-- START Material provided --

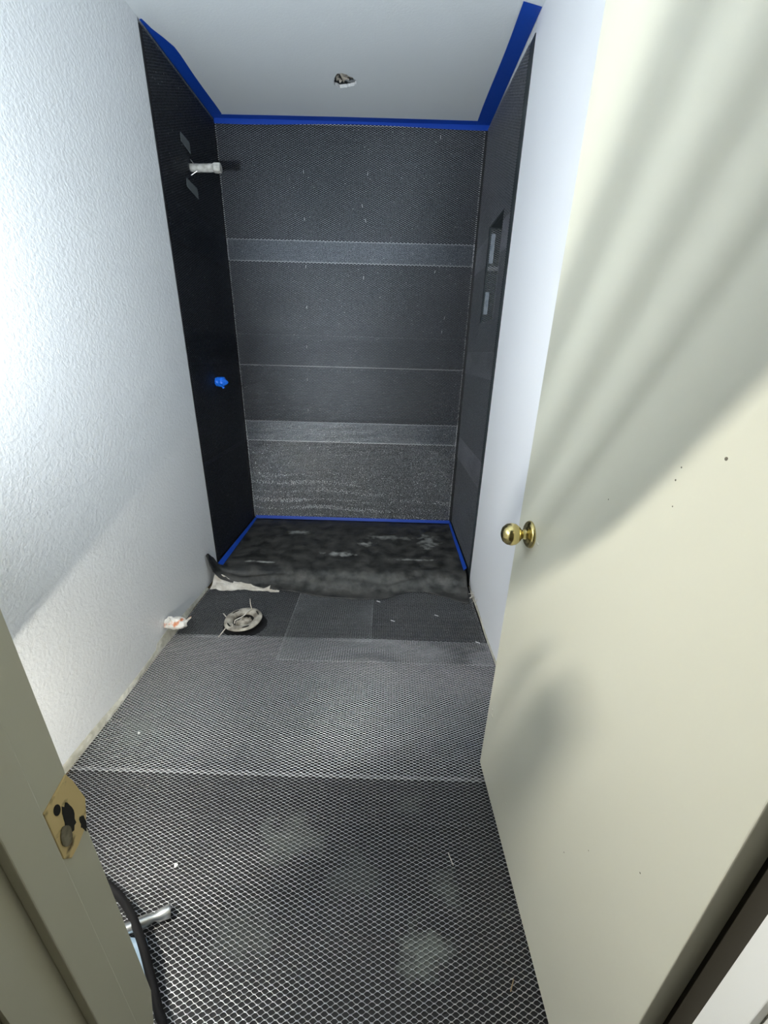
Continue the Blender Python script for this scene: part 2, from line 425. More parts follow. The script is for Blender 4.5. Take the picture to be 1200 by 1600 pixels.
# ------------------------------------------------------------------ expanded metal lath
LWD, SWD = 0.0218, 0.0098
def lath_mesh(name, w, h, tilt=50, wave=0.0012, seed=0, sw=0.0020, st=0.0005, M=LATH, edge=None, rip=0, jit=.05, kn=1.0, sp=.004, side=True, glit=None, cut=None, fold=None):
    """expanded metal sheet: rows of zigzag strands meeting at knuckles; local x = width, y = height"""
    rg = np.random.RandomState(seed)
    nrow = int(h / (SWD / 2)); nper = int(w / LWD)
    ph = np.array([0.0, 0.20, 0.35, 0.5, 0.70, 0.85])
    wm = np.tile(1 + kn * np.array([.2, .2, -.28, .2, .2, -.28]), nper)[None]
    x1 = (np.arange(nper)[:, None] + ph[None]).ravel() * LWD
    lev = np.tile(np.array([1, 1, 0, -1, -1.0, 0]), nper)
    n = len(x1)
    X = np.repeat(x1[None], nrow, 0); Y0 = (np.arange(nrow) + .5)[:, None] * (SWD / 2)
    sgn = np.where(np.arange(nrow) % 2 == 0, 1.0, -1.0)[:, None]
    Y = Y0 + sgn * lev[None] * (SWD / 4 - 0.0004)
    if cut is not None: pass
    # buckling of the sheet
    def wv(x, y):
        z = np.zeros_like(x)
        r2 = np.random.RandomState(seed + 99)
        for q in range(9):
            kx_, ky_ = r2.uniform(-1, 1) * 14, r2.uniform(-1, 1) * 26
            z += np.sin(kx_ * x + ky_ * y + r2.uniform(0, 6.28)) * r2.uniform(.2, 1) / 4
        for q in range(6):
            kx_, ky_ = r2.uniform(-1, 1) * 60, r2.uniform(-1, 1) * 110
            z += np.sin(kx_ * x + ky_ * y + r2.uniform(0, 6.28)) * .045
        z = z * wave
        if rip:
            for q in range(7):
                z += np.sin(r2.uniform(70, 190) * y + r2.uniform(-16, 16) * x + r2.uniform(0, 6.28)) * rip / 2.5 * (.5 + .5 * np.sin(r2.uniform(4, 12) * x + q))
        return z
    Z = wv(X, Y)
    e = 1e-3
    sx = (wv(X, Y + e) - Z) / e
    a = math.radians(tilt) * (1 + kn * (.35 - .5 * (wm > 1))) + np.zeros_like(X)
    if edge is not None: a[:1] = math.radians(edge); a[-2:] = math.radians(edge)
    a = a + sx * 1.0 + rg.normal(0, jit, X.shape) + (rg.rand(*X.shape) < .02) * rg.normal(0, .55, X.shape) + rg.normal(0, .06, (nrow, 1))
    X = X + rg.normal(0, .00012, X.shape); Y = Y + rg.normal(0, .00012, X.shape); Z = Z + rg.normal(0, .00004, X.shape)
    cy, cz = np.cos(a), np.sin(a)
    V = np.zeros((nrow, n, 4, 3))
    for i, (p, q) in enumerate(((-.5, -.5), (.5, -.5), (.5, .5), (-.5, .5))):
        V[:, :, i, 0] = X
        V[:, :, i, 1] = Y + p * sw * wm * cy - q * st * cz
        V[:, :, i, 2] = Z + p * sw * wm * cz + q * st * cy
    if fold is not None: V = fold(V)
    base = (np.arange(nrow)[:, None] * n + np.arange(n - 1)[None]) * 4
    F = []
    for i in range(4):
        j = (i + 1) % 4
        F.append(np.stack([base + i, base + 4 + i, base + 4 + j, base + j], -1).reshape(-1, 4))
    F = np.concatenate(F)
    me = bpy.data.meshes.new(name)
    me.vertices.add(nrow * n * 4); me.vertices.foreach_set('co', V.ravel())
    me.loops.add(F.size); me.loops.foreach_set('vertex_index', F.ravel().astype(np.int32))
    me.polygons.add(len(F)); me.polygons.foreach_set('loop_start', np.arange(0, F.size, 4, dtype=np.int32))
    me.polygons.foreach_set('use_smooth', np.ones(len(F), dtype=bool))
    nseg = n - 1
    bright = rg.rand(nrow, nseg) < sp  # random strands take the bright colour as painted glints
    if edge is not None:
        bright[:1] = True; bright[-1:] = True
        if side: bright[:, :2] |= rg.rand(nrow, 2) < .7; bright[:, -2:] |= rg.rand(nrow, 2) < .7
    if glit is not None: bright |= rg.rand(nrow, nseg) < glit(X[:, :-1], Y[:, :-1])
    me.polygons.foreach_set('material_index', np.tile(bright.ravel(), 4).astype(np.int32))
    me.update(calc_edges=True); me.materials.append(M); me.materials.append(BARE_GLINT)
    return me
def place_lath(me, o, ux, vy, label, group=None):
    ob = link(bpy.data.objects.new('metal_lath', me))
    ux, vy = Vector(ux), Vector(vy); nz = ux.cross(vy)
    mm = Matrix.Identity(4)
    for i in range(3): mm[i][0] = ux[i]; mm[i][1] = vy[i]; mm[i][2] = nz[i]
    mm.translation = Vector(o); ob.matrix_world = mm
    tag(ob, label, 'metal lath', group)
    return ob
def GLIT(x, y):      # painted glints: odds of bright strand colour, in rows, low on the back wall
    row = np.clip(np.sin(y * 95 + 1.2 * np.sin(x * 9)) * .9 + np.sin(y * 41 + x * 5 + 1) * .5, 0, 1)
    low = np.exp(-((y - .10) / .13) ** 2) + .55 * np.exp(-((y - .30) / .06) ** 2) * (x < .75)
    return .42 * row * low * (.35 + .65 * np.exp(-((x - .45) / .38) ** 2))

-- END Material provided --

### To be done
Restate the data above exactly, stripping out each image.

### The output
Continue the Blender Python script for this scene: part 2, from line 425. More parts follow. The script is for Blender 4.5. Take the picture to be 1200 by 1600 pixels.
# ------------------------------------------------------------------ expanded metal lath
LWD, SWD = 0.0218, 0.0098
def lath_mesh(name, w, h, tilt=50, wave=0.0012, seed=0, sw=0.0020, st=0.0005, M=LATH, edge=None, rip=0, jit=.05, kn=1.0, sp=.004, side=True, glit=None, cut=None, fold=None):
    """expanded metal sheet: rows of zigzag strands meeting at knuckles; local x = width, y = height"""
    rg = np.random.RandomState(seed)
    nrow = int(h / (SWD / 2)); nper = int(w / LWD)
    ph = np.array([0.0, 0.20, 0.35, 0.5, 0.70, 0.85])
    wm = np.tile(1 + kn * np.array([.2, .2, -.28, .2, .2, -.28]), nper)[None]
    x1 = (np.arange(nper)[:, None] + ph[None]).ravel() * LWD
    lev = np.tile(np.array([1, 1, 0, -1, -1.0, 0]), nper)
    n = len(x1)
    X = np.repeat(x1[None], nrow, 0); Y0 = (np.arange(nrow) + .5)[:, None] * (SWD / 2)
    sgn = np.where(np.arange(nrow) % 2 == 0, 1.0, -1.0)[:, None]
    Y = Y0 + sgn * lev[None] * (SWD / 4 - 0.0004)
    if cut is not None: pass
    # buckling of the sheet
    def wv(x, y):
        z = np.zeros_like(x)
        r2 = np.random.RandomState(seed + 99)
        for q in range(9):
            kx_, ky_ = r2.uniform(-1, 1) * 14, r2.uniform(-1, 1) * 26
            z += np.sin(kx_ * x + ky_ * y + r2.uniform(0, 6.28)) * r2.uniform(.2, 1) / 4
        for q in range(6):
            kx_, ky_ = r2.uniform(-1, 1) * 60, r2.uniform(-1, 1) * 110
            z += np.sin(kx_ * x + ky_ * y + r2.uniform(0, 6.28)) * .045
        z = z * wave
        if rip:
            for q in range(7):
                z += np.sin(r2.uniform(70, 190) * y + r2.uniform(-16, 16) * x + r2.uniform(0, 6.28)) * rip / 2.5 * (.5 + .5 * np.sin(r2.uniform(4, 12) * x + q))
        return z
    Z = wv(X, Y)
    e = 1e-3
    sx = (wv(X, Y + e) - Z) / e
    a = math.radians(tilt) * (1 + kn * (.35 - .5 * (wm > 1))) + np.zeros_like(X)
    if edge is not None: a[:1] = math.radians(edge); a[-2:] = math.radians(edge)
    a = a + sx * 1.0 + rg.normal(0, jit, X.shape) + (rg.rand(*X.shape) < .02) * rg.normal(0, .55, X.shape) + rg.normal(0, .06, (nrow, 1))
    X = X + rg.normal(0, .00012, X.shape); Y = Y + rg.normal(0, .00012, X.shape); Z = Z + rg.normal(0, .00004, X.shape)
    cy, cz = np.cos(a), np.sin(a)
    V = np.zeros((nrow, n, 4, 3))
    for i, (p, q) in enumerate(((-.5, -.5), (.5, -.5), (.5, .5), (-.5, .5))):
        V[:, :, i, 0] = X
        V[:, :, i, 1] = Y + p * sw * wm * cy - q * st * cz
        V[:, :, i, 2] = Z + p * sw * wm * cz + q * st * cy
    if fold is not None: V = fold(V)
    base = (np.arange(nrow)[:, None] * n + np.arange(n - 1)[None]) * 4
    F = []
    for i in range(4):
        j = (i + 1) % 4
        F.append(np.stack([base + i, base + 4 + i, base + 4 + j, base + j], -1).reshape(-1, 4))
    F = np.concatenate(F)
    me = bpy.data.meshes.new(name)
    me.vertices.add(nrow * n * 4); me.vertices.foreach_set('co', V.ravel())
    me.loops.add(F.size); me.loops.foreach_set('vertex_index', F.ravel().astype(np.int32))
    me.polygons.add(len(F)); me.polygons.foreach_set('loop_start', np.arange(0, F.size, 4, dtype=np.int32))
    me.polygons.foreach_set('use_smooth', np.ones(len(F), dtype=bool))
    nseg = n - 1
    bright = rg.rand(nrow, nseg) < sp  # random strands take the bright colour as painted glints
    if edge is not None:
        bright[:1] = True; bright[-1:] = True
        if side: bright[:, :2] |= rg.rand(nrow, 2) < .7; bright[:, -2:] |= rg.rand(nrow, 2) < .7
    if glit is not None: bright |= rg.rand(nrow, nseg) < glit(X[:, :-1], Y[:, :-1])
    me.polygons.foreach_set('material_index', np.tile(bright.ravel(), 4).astype(np.int32))
    me.update(calc_edges=True); me.materials.append(M); me.materials.append(BARE_GLINT)
    return me
def place_lath(me, o, ux, vy, label, group=None):
    ob = link(bpy.data.objects.new('metal_lath', me))
    ux, vy = Vector(ux), Vector(vy); nz = ux.cross(vy)
    mm = Matrix.Identity(4)
    for i in range(3): mm[i][0] = ux[i]; mm[i][1] = vy[i]; mm[i][2] = nz[i]
    mm.translation = Vector(o); ob.matrix_world = mm
    tag(ob, label, 'metal lath', group)
    return ob
def GLIT(x, y):      # painted glints: odds of bright strand colour, in rows, low on the back wall
    row = np.clip(np.sin(y * 95 + 1.2 * np.sin(x * 9)) * .9 + np.sin(y * 41 + x * 5 + 1) * .5, 0, 1)
    low = np.exp(-((y - .10) / .13) ** 2) + .55 * np.exp(-((y - .30) / .06) ** 2) * (x < .75)
    return .42 * row * low * (.35 + .65 * np.exp(-((x - .45) / .38) ** 2))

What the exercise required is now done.